§ TASK: Transcribe only the lines of the listing below from the one holding "Model this scene" through the one holding "rnd = random.Random(7)", inclusive, without any change.

########

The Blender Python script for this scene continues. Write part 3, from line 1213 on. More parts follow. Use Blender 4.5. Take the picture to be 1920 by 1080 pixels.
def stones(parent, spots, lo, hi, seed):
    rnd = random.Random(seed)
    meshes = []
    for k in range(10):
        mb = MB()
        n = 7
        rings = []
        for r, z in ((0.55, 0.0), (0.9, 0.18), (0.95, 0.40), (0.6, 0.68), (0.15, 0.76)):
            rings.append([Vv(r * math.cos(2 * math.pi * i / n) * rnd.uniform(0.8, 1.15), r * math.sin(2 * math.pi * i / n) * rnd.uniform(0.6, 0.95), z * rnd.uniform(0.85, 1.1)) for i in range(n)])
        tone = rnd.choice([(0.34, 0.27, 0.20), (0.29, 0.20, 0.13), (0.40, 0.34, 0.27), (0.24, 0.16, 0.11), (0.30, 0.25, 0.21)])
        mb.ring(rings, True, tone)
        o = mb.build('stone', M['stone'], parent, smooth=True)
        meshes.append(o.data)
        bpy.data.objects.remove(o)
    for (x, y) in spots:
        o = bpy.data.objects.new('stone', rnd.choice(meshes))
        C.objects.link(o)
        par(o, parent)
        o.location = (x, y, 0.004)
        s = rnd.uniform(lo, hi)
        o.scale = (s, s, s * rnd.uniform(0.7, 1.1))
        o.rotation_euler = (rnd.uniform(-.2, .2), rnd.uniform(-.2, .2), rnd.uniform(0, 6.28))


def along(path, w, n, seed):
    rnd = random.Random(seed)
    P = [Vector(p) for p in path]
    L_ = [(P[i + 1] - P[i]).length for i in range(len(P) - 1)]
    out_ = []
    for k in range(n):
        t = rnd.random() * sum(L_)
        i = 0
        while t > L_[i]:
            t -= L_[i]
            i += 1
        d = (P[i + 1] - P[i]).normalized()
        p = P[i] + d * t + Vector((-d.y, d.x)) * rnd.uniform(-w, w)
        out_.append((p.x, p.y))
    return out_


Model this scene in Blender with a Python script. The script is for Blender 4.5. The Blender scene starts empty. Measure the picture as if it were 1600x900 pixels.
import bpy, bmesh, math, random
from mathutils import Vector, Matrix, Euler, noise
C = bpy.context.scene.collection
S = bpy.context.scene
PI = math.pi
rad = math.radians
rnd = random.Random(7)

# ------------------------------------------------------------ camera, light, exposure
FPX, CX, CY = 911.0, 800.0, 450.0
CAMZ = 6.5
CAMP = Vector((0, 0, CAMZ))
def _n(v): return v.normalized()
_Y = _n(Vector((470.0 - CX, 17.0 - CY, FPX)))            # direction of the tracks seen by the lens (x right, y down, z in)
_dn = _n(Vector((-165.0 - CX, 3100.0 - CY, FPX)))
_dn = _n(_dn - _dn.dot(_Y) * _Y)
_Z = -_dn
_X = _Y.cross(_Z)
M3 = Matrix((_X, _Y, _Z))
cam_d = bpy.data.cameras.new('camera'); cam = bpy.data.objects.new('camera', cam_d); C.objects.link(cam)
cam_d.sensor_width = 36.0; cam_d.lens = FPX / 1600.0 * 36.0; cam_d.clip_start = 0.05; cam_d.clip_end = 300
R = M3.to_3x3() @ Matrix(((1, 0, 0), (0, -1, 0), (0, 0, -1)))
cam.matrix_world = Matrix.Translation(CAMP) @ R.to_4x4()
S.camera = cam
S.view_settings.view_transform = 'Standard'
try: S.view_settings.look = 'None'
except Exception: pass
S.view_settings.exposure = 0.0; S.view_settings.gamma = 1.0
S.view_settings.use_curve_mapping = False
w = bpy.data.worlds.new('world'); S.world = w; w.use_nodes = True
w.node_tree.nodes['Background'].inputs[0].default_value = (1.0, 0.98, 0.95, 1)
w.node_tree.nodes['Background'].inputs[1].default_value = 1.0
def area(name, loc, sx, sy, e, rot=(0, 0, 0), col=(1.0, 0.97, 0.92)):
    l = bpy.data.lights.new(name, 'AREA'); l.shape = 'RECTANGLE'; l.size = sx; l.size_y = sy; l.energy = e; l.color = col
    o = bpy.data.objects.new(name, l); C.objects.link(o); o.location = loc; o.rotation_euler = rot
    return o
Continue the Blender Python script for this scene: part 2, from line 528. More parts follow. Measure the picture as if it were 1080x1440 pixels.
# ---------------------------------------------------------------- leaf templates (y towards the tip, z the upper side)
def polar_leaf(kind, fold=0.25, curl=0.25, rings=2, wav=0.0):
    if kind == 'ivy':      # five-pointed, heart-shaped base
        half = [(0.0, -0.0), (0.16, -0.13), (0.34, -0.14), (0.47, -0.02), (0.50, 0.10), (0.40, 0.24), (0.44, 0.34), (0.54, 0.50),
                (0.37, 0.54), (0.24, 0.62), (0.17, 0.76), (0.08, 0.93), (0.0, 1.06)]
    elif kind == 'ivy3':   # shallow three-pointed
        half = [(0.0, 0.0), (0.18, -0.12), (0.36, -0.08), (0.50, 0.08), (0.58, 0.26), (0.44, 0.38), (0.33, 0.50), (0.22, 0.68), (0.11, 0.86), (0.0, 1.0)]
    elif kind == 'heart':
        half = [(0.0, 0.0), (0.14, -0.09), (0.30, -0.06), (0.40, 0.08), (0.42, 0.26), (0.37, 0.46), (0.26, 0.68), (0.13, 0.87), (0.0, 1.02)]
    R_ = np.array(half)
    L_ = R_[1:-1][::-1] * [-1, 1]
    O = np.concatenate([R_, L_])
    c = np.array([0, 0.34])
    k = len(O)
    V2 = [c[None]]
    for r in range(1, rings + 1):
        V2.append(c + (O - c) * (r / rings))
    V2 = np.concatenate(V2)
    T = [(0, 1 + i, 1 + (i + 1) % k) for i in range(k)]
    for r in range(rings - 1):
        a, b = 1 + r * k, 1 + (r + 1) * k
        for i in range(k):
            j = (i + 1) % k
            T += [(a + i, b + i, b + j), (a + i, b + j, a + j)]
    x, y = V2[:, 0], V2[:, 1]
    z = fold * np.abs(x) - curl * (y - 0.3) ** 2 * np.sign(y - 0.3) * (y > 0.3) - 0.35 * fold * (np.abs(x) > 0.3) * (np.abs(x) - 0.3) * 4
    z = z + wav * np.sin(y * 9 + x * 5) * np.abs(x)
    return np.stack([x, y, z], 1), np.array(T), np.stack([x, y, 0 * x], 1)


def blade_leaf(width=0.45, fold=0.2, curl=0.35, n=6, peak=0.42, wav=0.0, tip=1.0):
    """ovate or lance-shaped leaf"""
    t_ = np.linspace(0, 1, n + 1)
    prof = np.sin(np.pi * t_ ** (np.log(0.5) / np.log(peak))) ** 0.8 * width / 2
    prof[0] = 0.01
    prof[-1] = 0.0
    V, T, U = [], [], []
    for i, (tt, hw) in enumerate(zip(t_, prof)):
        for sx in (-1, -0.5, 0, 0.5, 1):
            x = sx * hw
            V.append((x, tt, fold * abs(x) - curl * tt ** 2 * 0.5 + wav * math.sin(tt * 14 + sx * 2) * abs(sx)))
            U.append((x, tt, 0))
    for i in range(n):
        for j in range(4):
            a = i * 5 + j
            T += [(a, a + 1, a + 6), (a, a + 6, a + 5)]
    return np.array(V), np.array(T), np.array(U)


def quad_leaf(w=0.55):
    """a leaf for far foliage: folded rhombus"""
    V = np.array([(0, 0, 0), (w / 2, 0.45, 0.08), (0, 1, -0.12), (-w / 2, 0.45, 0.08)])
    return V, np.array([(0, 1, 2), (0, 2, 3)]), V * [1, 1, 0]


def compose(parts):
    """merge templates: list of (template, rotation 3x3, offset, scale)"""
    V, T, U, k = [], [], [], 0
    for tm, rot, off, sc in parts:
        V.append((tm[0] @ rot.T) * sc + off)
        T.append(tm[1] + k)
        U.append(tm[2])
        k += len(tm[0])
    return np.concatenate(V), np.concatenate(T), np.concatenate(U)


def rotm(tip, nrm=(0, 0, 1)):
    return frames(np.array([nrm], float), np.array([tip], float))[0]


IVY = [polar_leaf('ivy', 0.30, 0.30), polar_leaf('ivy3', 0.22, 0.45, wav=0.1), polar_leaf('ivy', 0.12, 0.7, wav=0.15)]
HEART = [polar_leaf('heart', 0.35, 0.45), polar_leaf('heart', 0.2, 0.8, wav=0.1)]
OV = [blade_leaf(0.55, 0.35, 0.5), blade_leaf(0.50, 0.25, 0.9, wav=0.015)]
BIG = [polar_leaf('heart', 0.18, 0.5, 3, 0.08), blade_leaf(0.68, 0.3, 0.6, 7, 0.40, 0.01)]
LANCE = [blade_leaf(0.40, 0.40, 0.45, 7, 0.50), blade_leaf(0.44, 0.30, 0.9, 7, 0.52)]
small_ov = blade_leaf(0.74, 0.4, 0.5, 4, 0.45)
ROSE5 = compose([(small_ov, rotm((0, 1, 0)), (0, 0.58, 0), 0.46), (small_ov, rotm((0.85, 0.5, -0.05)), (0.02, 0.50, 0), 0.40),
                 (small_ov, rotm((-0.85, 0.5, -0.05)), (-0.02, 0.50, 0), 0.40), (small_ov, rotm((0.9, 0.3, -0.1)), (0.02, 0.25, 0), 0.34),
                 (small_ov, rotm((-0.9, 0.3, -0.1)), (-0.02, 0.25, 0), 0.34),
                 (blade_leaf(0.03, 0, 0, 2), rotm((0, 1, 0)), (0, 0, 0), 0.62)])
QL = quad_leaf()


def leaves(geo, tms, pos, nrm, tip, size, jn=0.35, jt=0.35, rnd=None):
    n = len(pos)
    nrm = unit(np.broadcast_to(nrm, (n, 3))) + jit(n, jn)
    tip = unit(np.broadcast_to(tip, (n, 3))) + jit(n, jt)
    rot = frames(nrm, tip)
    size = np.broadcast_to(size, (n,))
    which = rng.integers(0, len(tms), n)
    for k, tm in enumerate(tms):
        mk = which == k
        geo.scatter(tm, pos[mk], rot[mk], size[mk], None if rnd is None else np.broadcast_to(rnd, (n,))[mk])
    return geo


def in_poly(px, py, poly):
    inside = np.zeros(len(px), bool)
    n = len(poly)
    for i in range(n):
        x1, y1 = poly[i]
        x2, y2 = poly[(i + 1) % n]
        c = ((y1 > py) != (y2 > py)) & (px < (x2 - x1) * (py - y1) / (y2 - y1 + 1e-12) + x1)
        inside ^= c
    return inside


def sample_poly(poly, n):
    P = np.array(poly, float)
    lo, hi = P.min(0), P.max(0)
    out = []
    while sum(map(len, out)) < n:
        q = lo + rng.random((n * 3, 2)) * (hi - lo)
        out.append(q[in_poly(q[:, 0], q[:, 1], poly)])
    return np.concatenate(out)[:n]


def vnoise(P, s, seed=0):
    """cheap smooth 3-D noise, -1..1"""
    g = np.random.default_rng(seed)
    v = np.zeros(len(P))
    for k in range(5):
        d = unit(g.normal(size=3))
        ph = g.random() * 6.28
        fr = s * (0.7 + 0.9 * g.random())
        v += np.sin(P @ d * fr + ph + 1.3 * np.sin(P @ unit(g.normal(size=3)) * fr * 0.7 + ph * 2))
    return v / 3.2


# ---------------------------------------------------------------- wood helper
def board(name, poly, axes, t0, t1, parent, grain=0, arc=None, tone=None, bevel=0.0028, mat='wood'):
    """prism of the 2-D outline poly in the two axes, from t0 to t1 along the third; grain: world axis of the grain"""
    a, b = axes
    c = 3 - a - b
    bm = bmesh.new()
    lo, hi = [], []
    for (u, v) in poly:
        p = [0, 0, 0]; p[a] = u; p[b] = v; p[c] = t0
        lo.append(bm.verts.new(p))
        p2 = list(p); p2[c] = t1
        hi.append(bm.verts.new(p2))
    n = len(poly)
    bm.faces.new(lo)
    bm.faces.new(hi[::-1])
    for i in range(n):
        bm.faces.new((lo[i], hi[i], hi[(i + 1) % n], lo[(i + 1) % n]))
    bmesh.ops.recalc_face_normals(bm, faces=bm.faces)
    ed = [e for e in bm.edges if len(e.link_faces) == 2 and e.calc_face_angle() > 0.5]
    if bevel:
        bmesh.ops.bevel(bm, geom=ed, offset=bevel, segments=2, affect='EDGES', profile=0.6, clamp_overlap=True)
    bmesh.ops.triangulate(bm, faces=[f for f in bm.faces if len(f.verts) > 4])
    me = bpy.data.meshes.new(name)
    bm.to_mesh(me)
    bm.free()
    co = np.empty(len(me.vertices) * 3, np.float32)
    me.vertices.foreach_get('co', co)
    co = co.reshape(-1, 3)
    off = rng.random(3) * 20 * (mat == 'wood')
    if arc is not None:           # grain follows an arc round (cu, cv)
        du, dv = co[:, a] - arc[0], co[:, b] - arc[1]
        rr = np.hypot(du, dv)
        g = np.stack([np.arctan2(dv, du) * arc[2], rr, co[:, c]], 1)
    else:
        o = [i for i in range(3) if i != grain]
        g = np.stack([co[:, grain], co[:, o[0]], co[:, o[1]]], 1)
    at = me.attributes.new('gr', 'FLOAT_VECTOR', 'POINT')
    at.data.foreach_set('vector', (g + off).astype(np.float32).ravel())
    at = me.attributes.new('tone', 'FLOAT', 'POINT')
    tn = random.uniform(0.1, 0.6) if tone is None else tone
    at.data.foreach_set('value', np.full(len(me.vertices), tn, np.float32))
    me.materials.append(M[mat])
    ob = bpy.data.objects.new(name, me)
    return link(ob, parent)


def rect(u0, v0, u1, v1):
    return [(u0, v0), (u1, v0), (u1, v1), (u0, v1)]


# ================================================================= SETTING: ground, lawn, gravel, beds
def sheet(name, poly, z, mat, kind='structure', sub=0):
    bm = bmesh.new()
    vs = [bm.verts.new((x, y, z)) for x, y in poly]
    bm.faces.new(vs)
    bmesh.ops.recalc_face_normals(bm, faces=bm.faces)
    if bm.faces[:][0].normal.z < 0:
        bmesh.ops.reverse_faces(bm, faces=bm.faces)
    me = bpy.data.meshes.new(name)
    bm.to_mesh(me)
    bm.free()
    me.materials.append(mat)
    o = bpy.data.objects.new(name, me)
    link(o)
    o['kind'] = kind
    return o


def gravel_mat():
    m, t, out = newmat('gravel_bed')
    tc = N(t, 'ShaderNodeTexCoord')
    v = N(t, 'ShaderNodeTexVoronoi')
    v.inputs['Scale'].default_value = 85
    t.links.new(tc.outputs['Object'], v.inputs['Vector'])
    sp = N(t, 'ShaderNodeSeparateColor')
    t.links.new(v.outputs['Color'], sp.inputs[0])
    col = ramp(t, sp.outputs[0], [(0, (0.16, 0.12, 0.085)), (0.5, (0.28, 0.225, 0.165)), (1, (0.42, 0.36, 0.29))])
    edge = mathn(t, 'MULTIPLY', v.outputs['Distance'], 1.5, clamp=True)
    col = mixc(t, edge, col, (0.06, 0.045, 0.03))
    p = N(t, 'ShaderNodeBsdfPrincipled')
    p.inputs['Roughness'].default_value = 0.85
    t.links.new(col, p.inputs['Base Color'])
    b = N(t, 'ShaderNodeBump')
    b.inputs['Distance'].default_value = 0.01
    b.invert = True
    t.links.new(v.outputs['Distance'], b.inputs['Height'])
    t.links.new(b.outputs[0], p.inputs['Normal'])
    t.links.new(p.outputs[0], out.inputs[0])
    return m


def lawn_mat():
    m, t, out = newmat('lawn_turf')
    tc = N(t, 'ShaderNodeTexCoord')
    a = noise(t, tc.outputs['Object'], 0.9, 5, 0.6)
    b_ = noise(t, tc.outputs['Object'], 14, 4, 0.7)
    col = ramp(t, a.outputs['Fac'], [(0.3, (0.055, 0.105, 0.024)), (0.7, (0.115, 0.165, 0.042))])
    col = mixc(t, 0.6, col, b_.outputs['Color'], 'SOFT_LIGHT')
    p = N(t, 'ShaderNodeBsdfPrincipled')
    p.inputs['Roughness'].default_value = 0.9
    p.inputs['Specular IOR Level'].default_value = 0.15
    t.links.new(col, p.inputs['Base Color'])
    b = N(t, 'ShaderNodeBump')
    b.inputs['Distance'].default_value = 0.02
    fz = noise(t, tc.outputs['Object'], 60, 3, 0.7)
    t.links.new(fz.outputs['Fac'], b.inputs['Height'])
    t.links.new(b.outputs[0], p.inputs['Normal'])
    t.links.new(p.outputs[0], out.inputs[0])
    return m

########

§ CORRECT RESULT:
Model this scene in Blender with a Python script. The script is for Blender 4.5. The Blender scene starts empty. Measure the picture as if it were 1600x900 pixels.
import bpy, bmesh, math, random
from mathutils import Vector, Matrix, Euler, noise
C = bpy.context.scene.collection
S = bpy.context.scene
PI = math.pi
rad = math.radians
rnd = random.Random(7)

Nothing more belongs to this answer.